| RECORDED DATA |

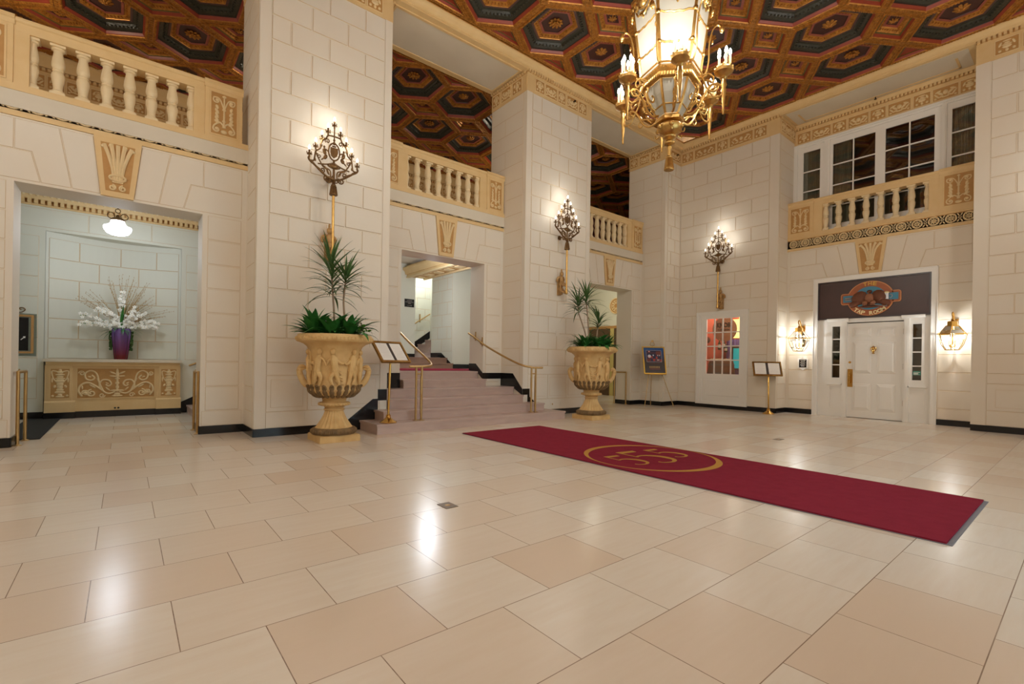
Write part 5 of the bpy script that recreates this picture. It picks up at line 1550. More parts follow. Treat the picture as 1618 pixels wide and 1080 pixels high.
# arms
def arm_meshes():
    mb = MB()
    P3 = lambda r, z, s=0.0: (r, s, H(z))
    tb = lambda p, r: mb.tube(bez([P3(*q) for q in p], 7), r, 7)
    tb([(.17, 4.12), (.26, 4.10), (.34, 4.16), (.40, 4.27), (.48, 4.36), (.56, 4.33), (.60, 4.30)], .014)
    tb([(.33, 4.50), (.38, 4.47), (.41, 4.38), (.46, 4.30), (.53, 4.28), (.56, 4.33), (.53, 4.36), (.505, 4.33)], .011)
    tb([(.30, 4.44), (.335, 4.36), (.30, 4.28), (.245, 4.27), (.235, 4.32), (.27, 4.34)], .010)
    tb([(.23, 4.14), (.29, 4.20), (.36, 4.20), (.40, 4.16), (.375, 4.12), (.345, 4.14)], .010)
    tb([(.44, 4.32), (.50, 4.22), (.57, 4.20), (.60, 4.24)], .009)
    tb([(.35, 4.50), (.44, 4.50), (.50, 4.44), (.49, 4.39), (.46, 4.40)], .010)
    for r, z, l, an in ((.28, 4.22, .05, .8), (.37, 4.24, .05, 1.0), (.44, 4.42, .045, -.4), (.33, 4.40, .04, 1.3), (.50, 4.31, .04, .3), (.40, 4.48, .045, .5), (.24, 4.18, .035, .4)):
        mb.ell(P3(r, z), l, .016, .014, 7, 4, 0, Matrix.Rotation(-an, 3, 'Y'))
    c = (.61, 0, 0)
    mb.lathe([(.004, H(3.98)), (.012, H(3.985)), (.010, H(4.01)), (.016, H(4.03)), (.012, H(4.05)), (.02, H(4.16)), (.022, H(4.22)), (.03, H(4.25)), (.024, H(4.28)), (.036, H(4.31)), (.028, H(4.34)), (.026, H(4.37)),
              (.042, H(4.39)), (.034, H(4.405)), (.06, H(4.425)), (.098, H(4.45)), (.106, H(4.475)), (.10, H(4.487)), (.03, H(4.48)), (.004, H(4.48))], 18, c)
    for i in range(12):
        a = 2 * PI * i / 12
        mb.ell((.61 + .094 * math.cos(a), .094 * math.sin(a), H(4.495)), .011, .011, .014, 6, 4)
    mb.lathe([(.024, H(4.48)), (.02, H(4.52)), (.028, H(4.54)), (.012, H(4.56)), (.006, H(4.575))], 10, c)
    a_ = mb.mesh('arm', M['gilt'])
    mb = MB(); mb.lathe([(.017, 0), (.019, .01), (.0135, .014), (.013, .15), (.009, .152)], 10); c_ = mb.mesh('candle', M['candle'])
    mb = MB(); mb.lathe([(.008, .148), (.016, .165), (.019, .183), (.015, .203), (.007, .222), (.002, .23)], 10); b_ = mb.mesh('bulb', M['bulb'])
    return a_, c_, b_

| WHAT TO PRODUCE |
Copy out the data above exactly, except the pictures.

| WRITTEN REPLY |
Write part 5 of the bpy script that recreates this picture. It picks up at line 1550. More parts follow. Treat the picture as 1618 pixels wide and 1080 pixels high.
# arms
def arm_meshes():
    mb = MB()
    P3 = lambda r, z, s=0.0: (r, s, H(z))
    tb = lambda p, r: mb.tube(bez([P3(*q) for q in p], 7), r, 7)
    tb([(.17, 4.12), (.26, 4.10), (.34, 4.16), (.40, 4.27), (.48, 4.36), (.56, 4.33), (.60, 4.30)], .014)
    tb([(.33, 4.50), (.38, 4.47), (.41, 4.38), (.46, 4.30), (.53, 4.28), (.56, 4.33), (.53, 4.36), (.505, 4.33)], .011)
    tb([(.30, 4.44), (.335, 4.36), (.30, 4.28), (.245, 4.27), (.235, 4.32), (.27, 4.34)], .010)
    tb([(.23, 4.14), (.29, 4.20), (.36, 4.20), (.40, 4.16), (.375, 4.12), (.345, 4.14)], .010)
    tb([(.44, 4.32), (.50, 4.22), (.57, 4.20), (.60, 4.24)], .009)
    tb([(.35, 4.50), (.44, 4.50), (.50, 4.44), (.49, 4.39), (.46, 4.40)], .010)
    for r, z, l, an in ((.28, 4.22, .05, .8), (.37, 4.24, .05, 1.0), (.44, 4.42, .045, -.4), (.33, 4.40, .04, 1.3), (.50, 4.31, .04, .3), (.40, 4.48, .045, .5), (.24, 4.18, .035, .4)):
        mb.ell(P3(r, z), l, .016, .014, 7, 4, 0, Matrix.Rotation(-an, 3, 'Y'))
    c = (.61, 0, 0)
    mb.lathe([(.004, H(3.98)), (.012, H(3.985)), (.010, H(4.01)), (.016, H(4.03)), (.012, H(4.05)), (.02, H(4.16)), (.022, H(4.22)), (.03, H(4.25)), (.024, H(4.28)), (.036, H(4.31)), (.028, H(4.34)), (.026, H(4.37)),
              (.042, H(4.39)), (.034, H(4.405)), (.06, H(4.425)), (.098, H(4.45)), (.106, H(4.475)), (.10, H(4.487)), (.03, H(4.48)), (.004, H(4.48))], 18, c)
    for i in range(12):
        a = 2 * PI * i / 12
        mb.ell((.61 + .094 * math.cos(a), .094 * math.sin(a), H(4.495)), .011, .011, .014, 6, 4)
    mb.lathe([(.024, H(4.48)), (.02, H(4.52)), (.028, H(4.54)), (.012, H(4.56)), (.006, H(4.575))], 10, c)
    a_ = mb.mesh('arm', M['gilt'])
    mb = MB(); mb.lathe([(.017, 0), (.019, .01), (.0135, .014), (.013, .15), (.009, .152)], 10); c_ = mb.mesh('candle', M['candle'])
    mb = MB(); mb.lathe([(.008, .148), (.016, .165), (.019, .183), (.015, .203), (.007, .222), (.002, .23)], 10); b_ = mb.mesh('bulb', M['bulb'])
    return a_, c_, b_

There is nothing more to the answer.